## To do
Filter the lines below, copying only those with the string "Blender".

## Stored records
####################

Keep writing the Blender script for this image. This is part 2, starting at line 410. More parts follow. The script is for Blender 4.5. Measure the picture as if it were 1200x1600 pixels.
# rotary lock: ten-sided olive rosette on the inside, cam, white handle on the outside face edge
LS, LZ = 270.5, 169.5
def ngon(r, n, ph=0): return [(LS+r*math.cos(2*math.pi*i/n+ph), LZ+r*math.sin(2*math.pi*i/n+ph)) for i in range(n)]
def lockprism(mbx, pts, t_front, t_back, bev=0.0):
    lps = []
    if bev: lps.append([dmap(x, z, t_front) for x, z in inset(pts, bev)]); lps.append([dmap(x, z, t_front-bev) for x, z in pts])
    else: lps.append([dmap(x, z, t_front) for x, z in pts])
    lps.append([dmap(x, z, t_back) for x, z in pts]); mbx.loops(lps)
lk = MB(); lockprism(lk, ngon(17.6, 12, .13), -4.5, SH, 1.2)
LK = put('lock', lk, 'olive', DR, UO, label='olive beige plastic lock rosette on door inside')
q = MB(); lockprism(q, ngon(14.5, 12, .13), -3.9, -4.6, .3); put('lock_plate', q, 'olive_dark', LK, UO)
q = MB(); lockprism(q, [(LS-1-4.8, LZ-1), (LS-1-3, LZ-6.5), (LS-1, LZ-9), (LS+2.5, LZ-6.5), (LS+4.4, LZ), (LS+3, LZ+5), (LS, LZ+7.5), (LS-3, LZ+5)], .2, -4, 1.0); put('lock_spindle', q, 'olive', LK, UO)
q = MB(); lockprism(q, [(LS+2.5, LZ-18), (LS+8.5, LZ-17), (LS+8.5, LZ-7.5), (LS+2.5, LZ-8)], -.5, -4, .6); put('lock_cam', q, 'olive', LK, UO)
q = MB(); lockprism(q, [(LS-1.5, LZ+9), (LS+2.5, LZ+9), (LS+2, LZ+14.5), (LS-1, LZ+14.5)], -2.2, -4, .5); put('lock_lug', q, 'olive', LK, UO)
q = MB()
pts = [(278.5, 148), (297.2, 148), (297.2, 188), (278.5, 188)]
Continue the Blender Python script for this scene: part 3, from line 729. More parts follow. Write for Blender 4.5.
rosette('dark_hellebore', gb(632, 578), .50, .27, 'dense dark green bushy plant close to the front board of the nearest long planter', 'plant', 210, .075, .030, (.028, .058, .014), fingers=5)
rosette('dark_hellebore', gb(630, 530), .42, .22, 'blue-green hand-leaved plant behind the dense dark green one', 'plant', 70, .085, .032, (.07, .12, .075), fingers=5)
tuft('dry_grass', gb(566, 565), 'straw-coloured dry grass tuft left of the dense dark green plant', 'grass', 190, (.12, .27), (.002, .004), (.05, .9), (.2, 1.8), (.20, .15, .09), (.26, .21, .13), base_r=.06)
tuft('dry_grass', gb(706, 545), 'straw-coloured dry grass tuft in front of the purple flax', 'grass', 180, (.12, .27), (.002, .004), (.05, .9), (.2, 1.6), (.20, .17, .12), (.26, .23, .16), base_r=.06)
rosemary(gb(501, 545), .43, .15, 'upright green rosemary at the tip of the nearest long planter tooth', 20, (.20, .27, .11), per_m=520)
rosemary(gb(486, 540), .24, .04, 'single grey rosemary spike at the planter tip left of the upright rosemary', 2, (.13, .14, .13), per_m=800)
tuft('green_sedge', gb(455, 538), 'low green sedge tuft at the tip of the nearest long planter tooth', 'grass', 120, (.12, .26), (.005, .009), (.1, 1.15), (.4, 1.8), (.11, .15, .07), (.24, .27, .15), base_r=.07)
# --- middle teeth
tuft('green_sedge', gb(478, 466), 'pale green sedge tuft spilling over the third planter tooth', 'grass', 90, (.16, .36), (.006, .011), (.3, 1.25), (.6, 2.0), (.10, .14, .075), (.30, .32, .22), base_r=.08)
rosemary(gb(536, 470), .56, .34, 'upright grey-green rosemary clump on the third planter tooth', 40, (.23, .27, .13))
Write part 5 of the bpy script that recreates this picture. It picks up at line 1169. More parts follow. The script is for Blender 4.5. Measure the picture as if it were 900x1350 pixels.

####################

## Task answer
Keep writing the Blender script for this image. This is part 2, starting at line 410. More parts follow. The script is for Blender 4.5. Measure the picture as if it were 1200x1600 pixels.
Continue the Blender Python script for this scene: part 3, from line 729. More parts follow. Write for Blender 4.5.
Write part 5 of the bpy script that recreates this picture. It picks up at line 1169. More parts follow. The script is for Blender 4.5. Measure the picture as if it were 900x1350 pixels.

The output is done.